Rademics Research Institute

Abstract

Rapid expansion of smart infrastructure and sustainability initiatives within higher education institutions has intensified the need for efficient and intelligent transportation management in campus environments. Large university campuses operate as complex mobility ecosystems where continuous movement of shuttle vehicles, maintenance fleets, logistics units, and service vehicles occurs across numerous facilities such as academic buildings, laboratories, hostels, and administrative centers. Electric vehicles increasingly serve as a sustainable alternative for campus transportation due to reduced emissions, improved energy efficiency, and alignment with green campus policies. Operational performance of such electric vehicle fleets strongly depends on effective route planning because of constraints associated with battery capacity, charging infrastructure availability, and energy consumption patterns. Optimization approaches based on the Travelling Salesman Problem provide a powerful framework for addressing routing challenges where vehicles must visit multiple locations while minimizing travel distance, operational cost, and energy usage. Integration of TSP-based models within smart campus mobility systems enables efficient coordination of shuttle transportation, maintenance services, delivery operations, and facility management activities. Advanced computational techniques including heuristic and metaheuristic algorithms improve routing performance in complex transportation networks where conventional optimization methods encounter computational limitations. Algorithmic approaches inspired by swarm intelligence, particularly Ant Colony Optimization, offer adaptive and scalable solutions for large routing networks by simulating collective decision-making behavior observed in natural systems. Exploration of these optimization strategies within smart campus mobility environments supports development of intelligent routing frameworks capable of improving transportation efficiency, reducing operational costs, and promoting sustainable mobility practices. Analytical perspectives presented in this chapter highlight the role of TSP-based optimization models in designing energy-efficient electric vehicle routing systems for modern campus infrastructures while addressing operational challenges associated with large institutional mobility networks. 

Introduction

Large university campuses operate as complex and dynamic environments that accommodate extensive academic, administrative, and residential activities within geographically distributed spaces. Movement between academic departments, research laboratories, libraries, residential hostels, administrative blocks, and recreational facilities generates continuous transportation demand across campus regions [1]. Rapid growth in student enrollment, expansion of research infrastructure, and development of new academic facilities increase mobility requirements within institutional environments [2]. Campus transportation networks must support daily movement of thousands of individuals as well as service vehicles responsible for logistics, maintenance operations, and administrative functions. Efficient mobility management therefore represents a critical component of campus infrastructure planning [3]. Traditional transportation systems within many campuses rely heavily on conventional fuel-based vehicles and unstructured travel patterns, which often lead to congestion, increased travel time, and environmental impact [4]. Sustainable mobility strategies have therefore gained increasing attention within higher education institutions that seek to create environmentally responsible and technologically advanced campus ecosystems [5].

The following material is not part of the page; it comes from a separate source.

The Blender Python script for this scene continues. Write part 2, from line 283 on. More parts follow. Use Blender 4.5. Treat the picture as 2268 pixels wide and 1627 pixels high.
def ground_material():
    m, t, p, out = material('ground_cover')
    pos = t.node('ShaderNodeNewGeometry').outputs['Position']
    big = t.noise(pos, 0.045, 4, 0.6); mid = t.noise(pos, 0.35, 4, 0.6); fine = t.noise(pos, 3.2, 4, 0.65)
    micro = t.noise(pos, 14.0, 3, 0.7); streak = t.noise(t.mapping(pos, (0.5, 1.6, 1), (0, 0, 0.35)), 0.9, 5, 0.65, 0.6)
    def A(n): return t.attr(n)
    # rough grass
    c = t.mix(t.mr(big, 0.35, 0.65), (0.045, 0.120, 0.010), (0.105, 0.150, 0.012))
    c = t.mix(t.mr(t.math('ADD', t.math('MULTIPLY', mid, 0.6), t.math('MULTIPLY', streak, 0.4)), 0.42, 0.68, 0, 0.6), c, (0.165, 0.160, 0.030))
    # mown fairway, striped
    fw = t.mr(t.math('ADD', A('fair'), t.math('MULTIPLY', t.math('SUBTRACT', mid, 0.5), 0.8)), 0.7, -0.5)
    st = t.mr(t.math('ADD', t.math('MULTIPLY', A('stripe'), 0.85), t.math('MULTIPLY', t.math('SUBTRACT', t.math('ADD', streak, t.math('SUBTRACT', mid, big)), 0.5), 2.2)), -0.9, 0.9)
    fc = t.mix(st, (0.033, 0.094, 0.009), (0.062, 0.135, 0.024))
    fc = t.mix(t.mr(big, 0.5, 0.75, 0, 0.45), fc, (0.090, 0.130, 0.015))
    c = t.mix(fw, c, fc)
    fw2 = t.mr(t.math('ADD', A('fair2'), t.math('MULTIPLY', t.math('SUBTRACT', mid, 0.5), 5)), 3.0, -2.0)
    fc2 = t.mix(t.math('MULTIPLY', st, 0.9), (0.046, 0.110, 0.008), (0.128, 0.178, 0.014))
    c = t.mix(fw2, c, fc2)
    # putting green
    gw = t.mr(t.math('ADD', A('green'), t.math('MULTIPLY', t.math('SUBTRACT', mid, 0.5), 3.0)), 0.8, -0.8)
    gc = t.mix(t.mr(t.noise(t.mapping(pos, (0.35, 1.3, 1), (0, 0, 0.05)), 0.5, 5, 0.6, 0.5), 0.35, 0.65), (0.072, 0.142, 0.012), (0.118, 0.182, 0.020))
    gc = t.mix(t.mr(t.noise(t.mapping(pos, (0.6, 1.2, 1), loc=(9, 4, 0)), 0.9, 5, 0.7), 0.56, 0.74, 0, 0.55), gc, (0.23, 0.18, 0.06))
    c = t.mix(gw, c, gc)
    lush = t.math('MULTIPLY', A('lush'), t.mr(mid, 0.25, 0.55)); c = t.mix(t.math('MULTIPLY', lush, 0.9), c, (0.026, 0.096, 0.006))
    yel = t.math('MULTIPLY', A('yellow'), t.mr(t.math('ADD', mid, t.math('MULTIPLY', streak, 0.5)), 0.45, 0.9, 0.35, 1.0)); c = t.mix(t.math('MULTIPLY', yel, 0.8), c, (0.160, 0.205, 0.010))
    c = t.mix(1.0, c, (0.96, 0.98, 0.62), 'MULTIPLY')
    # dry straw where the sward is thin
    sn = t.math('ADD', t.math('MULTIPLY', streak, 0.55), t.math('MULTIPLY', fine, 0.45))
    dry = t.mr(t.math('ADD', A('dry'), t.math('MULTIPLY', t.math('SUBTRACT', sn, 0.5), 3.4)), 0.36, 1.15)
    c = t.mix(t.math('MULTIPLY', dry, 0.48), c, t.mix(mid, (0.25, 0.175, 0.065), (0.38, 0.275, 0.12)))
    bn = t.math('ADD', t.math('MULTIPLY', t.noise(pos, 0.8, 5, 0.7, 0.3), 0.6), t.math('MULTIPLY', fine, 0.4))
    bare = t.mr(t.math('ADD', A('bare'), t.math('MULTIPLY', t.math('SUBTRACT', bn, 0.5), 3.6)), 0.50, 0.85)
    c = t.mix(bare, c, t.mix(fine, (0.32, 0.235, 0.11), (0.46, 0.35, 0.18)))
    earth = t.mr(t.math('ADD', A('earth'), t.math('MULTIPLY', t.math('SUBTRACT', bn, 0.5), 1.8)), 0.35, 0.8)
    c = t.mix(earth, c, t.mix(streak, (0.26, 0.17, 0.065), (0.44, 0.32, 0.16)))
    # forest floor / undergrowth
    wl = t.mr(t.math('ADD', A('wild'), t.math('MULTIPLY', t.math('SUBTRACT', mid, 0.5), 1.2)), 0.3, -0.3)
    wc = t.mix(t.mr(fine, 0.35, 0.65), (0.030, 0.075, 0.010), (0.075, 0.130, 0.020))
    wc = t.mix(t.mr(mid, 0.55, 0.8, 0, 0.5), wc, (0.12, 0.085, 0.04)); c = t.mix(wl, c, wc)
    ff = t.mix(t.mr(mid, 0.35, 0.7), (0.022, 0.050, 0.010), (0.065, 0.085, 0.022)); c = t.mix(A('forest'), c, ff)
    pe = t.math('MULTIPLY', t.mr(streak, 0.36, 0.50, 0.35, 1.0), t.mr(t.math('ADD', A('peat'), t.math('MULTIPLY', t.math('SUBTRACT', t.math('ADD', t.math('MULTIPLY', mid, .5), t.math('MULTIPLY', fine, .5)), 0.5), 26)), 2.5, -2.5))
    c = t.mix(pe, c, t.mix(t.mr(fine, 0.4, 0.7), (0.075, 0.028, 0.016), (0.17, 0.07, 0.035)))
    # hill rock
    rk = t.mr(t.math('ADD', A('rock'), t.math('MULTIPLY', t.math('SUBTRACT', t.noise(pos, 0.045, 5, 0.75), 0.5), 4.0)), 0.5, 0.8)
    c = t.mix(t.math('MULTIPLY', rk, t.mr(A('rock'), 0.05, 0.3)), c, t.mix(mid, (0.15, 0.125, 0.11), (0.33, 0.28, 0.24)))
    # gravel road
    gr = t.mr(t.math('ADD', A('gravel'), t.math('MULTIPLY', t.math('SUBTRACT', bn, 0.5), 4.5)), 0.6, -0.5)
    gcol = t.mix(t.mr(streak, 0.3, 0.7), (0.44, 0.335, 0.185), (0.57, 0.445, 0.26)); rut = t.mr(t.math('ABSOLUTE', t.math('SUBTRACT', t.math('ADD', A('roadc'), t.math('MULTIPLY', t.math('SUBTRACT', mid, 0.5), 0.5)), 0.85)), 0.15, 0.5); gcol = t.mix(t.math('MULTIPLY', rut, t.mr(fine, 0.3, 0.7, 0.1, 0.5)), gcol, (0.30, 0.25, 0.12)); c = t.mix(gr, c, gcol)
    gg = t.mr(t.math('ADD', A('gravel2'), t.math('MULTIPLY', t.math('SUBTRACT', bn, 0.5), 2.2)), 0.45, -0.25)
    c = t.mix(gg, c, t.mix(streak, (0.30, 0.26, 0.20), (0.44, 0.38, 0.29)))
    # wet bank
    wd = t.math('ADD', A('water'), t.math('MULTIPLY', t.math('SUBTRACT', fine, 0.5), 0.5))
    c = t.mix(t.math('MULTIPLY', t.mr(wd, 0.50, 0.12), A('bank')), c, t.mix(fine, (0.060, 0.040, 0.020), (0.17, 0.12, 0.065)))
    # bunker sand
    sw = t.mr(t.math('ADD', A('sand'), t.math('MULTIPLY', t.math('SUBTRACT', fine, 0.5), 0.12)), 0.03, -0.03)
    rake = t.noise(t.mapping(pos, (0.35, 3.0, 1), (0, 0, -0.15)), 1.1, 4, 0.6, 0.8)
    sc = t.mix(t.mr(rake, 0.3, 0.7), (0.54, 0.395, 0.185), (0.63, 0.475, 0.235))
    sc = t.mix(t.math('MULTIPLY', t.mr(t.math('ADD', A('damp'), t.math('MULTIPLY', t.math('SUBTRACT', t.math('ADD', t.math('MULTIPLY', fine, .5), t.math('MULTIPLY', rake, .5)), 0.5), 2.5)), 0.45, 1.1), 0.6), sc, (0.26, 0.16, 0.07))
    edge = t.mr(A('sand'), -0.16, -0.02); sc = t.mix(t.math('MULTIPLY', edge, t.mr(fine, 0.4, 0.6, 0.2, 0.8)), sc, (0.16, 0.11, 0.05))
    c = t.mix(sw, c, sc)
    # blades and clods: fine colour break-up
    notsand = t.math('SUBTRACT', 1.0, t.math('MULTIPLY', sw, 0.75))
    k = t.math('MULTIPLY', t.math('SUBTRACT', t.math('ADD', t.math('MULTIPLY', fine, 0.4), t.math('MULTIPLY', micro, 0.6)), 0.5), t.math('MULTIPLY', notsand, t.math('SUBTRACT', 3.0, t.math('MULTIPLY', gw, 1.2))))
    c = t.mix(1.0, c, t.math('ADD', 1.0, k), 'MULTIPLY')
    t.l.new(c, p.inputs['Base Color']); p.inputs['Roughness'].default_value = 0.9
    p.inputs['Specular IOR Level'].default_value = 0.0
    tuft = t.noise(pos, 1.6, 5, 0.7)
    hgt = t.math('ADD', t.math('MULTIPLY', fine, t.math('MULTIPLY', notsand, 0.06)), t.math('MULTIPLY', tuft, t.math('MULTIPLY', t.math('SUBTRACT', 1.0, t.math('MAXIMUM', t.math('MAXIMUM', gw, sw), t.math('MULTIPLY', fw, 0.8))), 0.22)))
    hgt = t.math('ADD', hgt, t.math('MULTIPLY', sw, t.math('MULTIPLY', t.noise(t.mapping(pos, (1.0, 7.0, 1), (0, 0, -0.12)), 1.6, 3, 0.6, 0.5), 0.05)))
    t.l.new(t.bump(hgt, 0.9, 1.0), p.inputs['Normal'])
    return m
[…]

Electric mobility solutions have emerged as an important component of sustainable transportation initiatives within modern campuses. Electric vehicles provide several advantages including reduced greenhouse gas emissions, lower operational noise levels, and improved energy efficiency compared with conventional internal combustion vehicles [6]. Adoption of electric shuttle buses, service vehicles, delivery carts, and maintenance fleets within campus transportation systems contributes to environmentally sustainable operations while supporting institutional sustainability commitments [7]. Campus environments present favorable conditions for electric mobility deployment due to predictable travel patterns, controlled geographic boundaries, and relatively short travel distances between major facilities [8]. Such operational characteristics enable effective integration of electric vehicles within campus transportation networks. Battery capacity limitations and charging infrastructure availability nevertheless introduce operational challenges that influence route planning and vehicle scheduling [9]. Efficient management of electric vehicle fleets therefore requires structured optimization frameworks capable of minimizing travel distance while ensuring reliable completion of service tasks [10].